GLDF | Revue : Points de Vue Initiatiques | 4T/1979 |
Bâtir ensemble Monsieur Michel de Just, vous venez, à l'âge de quarante-cinq ans, d'être réélu, pour la seconde fois, Grand Maître de la Grande Loge de France. Voulez-vous exposer vos vues sur votre charge, et nous dire la place que vous estimez devoir revenir à la Franc-Maçonnerie écossaise dans la société contemporaine.

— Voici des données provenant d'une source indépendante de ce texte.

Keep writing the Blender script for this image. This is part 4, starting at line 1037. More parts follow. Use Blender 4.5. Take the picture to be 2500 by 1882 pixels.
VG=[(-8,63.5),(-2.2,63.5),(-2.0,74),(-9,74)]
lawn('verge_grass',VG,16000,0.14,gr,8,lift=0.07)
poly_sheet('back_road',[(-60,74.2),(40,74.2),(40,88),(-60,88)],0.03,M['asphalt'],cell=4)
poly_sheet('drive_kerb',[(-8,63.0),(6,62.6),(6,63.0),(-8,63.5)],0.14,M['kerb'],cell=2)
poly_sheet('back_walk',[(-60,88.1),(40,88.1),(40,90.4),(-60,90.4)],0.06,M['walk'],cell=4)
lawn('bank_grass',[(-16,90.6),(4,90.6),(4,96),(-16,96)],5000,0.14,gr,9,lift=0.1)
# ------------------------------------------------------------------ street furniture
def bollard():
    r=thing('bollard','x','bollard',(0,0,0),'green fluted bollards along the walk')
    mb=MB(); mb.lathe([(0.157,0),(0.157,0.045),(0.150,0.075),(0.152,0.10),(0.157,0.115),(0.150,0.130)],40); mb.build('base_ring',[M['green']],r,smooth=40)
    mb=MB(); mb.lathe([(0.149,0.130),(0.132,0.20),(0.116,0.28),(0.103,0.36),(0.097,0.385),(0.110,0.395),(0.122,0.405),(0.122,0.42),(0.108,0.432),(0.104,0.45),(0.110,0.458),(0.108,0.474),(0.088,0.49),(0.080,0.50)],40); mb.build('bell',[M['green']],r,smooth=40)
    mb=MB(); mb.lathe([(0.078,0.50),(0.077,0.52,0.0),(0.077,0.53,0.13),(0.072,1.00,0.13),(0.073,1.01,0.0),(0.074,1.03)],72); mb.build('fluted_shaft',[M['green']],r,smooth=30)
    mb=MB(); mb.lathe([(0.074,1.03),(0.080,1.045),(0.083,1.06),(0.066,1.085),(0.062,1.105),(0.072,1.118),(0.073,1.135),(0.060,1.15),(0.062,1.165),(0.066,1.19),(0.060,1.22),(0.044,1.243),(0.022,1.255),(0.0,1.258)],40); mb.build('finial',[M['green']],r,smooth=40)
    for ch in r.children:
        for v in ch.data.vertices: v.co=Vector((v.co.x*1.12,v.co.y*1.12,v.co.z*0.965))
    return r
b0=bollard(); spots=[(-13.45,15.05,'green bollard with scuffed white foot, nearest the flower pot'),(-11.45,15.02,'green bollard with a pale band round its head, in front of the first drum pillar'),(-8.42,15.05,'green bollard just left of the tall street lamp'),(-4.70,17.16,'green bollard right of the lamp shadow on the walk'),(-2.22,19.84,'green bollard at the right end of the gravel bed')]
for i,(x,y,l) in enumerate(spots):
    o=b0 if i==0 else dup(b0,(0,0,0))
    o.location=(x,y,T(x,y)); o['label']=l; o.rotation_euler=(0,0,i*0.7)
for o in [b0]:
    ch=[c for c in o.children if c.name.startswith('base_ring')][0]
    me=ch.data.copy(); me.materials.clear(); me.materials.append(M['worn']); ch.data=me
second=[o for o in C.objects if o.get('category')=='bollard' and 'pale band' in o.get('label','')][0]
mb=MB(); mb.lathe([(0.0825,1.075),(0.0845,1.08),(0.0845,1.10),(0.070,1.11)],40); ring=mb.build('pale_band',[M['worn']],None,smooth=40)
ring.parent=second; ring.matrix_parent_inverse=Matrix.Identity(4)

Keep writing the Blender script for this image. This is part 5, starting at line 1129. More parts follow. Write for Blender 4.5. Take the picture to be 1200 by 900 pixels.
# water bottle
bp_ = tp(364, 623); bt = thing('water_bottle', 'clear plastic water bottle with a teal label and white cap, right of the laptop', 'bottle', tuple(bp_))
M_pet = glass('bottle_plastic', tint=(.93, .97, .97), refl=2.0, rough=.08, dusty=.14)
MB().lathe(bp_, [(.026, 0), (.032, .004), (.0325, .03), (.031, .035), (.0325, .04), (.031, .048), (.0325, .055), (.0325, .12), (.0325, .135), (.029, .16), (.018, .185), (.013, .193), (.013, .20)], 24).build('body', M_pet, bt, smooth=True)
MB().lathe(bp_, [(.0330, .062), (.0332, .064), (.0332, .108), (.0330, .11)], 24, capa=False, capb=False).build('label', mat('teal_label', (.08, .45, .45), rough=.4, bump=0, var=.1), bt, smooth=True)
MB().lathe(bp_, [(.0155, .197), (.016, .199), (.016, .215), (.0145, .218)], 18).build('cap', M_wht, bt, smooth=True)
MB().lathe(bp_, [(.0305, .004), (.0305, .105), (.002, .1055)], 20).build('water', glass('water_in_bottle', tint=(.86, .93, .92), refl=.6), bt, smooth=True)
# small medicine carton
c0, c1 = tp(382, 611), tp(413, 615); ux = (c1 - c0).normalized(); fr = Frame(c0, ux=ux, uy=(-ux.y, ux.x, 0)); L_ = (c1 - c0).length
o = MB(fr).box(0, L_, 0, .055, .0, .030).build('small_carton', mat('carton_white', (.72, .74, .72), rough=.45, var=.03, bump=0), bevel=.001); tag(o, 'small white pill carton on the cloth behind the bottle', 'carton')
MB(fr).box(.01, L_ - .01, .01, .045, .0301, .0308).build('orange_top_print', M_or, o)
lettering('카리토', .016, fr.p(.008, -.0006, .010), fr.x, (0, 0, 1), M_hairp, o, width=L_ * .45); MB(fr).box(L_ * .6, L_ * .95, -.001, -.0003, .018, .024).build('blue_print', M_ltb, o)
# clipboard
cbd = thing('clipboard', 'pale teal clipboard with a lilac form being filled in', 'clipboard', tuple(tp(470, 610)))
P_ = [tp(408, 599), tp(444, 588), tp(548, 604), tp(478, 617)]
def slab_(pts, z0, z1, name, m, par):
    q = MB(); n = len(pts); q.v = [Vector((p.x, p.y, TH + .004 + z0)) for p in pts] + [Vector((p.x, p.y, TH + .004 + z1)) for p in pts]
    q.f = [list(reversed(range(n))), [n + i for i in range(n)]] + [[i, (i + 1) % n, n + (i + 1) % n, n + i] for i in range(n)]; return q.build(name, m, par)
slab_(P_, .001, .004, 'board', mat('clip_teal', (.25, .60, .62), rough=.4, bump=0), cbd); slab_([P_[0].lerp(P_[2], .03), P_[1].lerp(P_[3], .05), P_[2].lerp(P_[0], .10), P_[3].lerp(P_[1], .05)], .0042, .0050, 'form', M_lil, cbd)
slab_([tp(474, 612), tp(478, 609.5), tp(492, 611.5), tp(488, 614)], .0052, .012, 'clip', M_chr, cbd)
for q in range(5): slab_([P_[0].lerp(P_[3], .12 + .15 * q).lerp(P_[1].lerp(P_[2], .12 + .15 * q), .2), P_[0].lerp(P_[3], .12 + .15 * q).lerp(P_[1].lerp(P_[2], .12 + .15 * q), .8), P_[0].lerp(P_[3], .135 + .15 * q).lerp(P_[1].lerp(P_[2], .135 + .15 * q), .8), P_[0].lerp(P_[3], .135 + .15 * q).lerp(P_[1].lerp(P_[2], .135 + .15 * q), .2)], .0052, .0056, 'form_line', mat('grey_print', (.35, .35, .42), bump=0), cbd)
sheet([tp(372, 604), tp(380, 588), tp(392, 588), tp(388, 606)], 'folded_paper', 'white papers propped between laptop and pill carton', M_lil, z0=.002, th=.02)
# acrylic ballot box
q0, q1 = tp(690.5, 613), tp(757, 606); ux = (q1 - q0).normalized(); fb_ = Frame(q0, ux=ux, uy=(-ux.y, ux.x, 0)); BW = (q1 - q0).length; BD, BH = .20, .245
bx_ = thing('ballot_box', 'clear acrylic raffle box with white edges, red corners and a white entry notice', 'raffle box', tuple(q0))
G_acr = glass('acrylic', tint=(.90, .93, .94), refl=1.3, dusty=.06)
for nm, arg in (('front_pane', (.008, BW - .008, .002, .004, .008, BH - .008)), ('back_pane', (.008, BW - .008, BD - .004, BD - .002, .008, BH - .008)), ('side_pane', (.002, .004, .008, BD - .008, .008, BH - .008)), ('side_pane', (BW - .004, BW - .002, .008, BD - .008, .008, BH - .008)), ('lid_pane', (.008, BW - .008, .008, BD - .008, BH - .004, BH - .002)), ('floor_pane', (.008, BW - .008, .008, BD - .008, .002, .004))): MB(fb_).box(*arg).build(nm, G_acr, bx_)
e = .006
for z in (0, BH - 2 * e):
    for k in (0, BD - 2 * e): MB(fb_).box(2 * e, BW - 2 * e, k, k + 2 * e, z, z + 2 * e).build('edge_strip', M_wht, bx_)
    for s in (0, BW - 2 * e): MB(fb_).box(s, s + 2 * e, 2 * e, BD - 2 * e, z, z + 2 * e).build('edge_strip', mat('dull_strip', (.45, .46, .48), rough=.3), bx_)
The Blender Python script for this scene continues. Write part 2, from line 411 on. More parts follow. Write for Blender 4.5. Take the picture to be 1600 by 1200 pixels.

Le
Convent de la
Grande Loge de France, qui a pris fin le dimanche 9 septembre, nous a
permis de
constater que toutes nos Loges avaient pris conscience de
l'évolution rapide de
la société contemporaine et des conditions
nouvelles dans lesquelles un ordre
comme le nôtre est appelé à remplir sa
vocation initiatique. Certes, le problème n'est pas nouveau. A toutes les époques les Francs-Maçons, sans rien négliger de la Tradition mais au contraire en la vivifiant, ont eu le souci d'adapter leurs recherches et leurs travaux aux réalités de leur temps. Nous disons que le chantier, sur lequel nous travaillons et auquel nous appelons tous les hommes libres et de bonne volonté, n'est jamais achevé. Il ne se présente pas comme un bloc monolithique de vérités dogmatiquement affirmées ou prétendues exhaustives. Cela signifie avant tout que le respect de la Tradition, exigence première de la vie maçonnique, doit être associé à une recherche prospective qui a permis à toutes les générations de Francs- Maçons de se placer à la tête des grands courants de pensée qui ont éclairé le monde et l'ont guidé au cours des siècles. Il en est encore de même aujourd'hui. Chez
nous, hors de
toute polémique partisane, s'expriment et se confrontent les
mouvements d'idées
qui mobilisent la conscience universelle. C'est par une
méthode qui nous est
propre, dont des siècles d'expérience confirment
la valeur, que nous cherchons
à réaliser notre ascèse personnelle,
l'accomplissement harmonieux de notre vie
d'homme et la synthèse des valeurs philosophiques.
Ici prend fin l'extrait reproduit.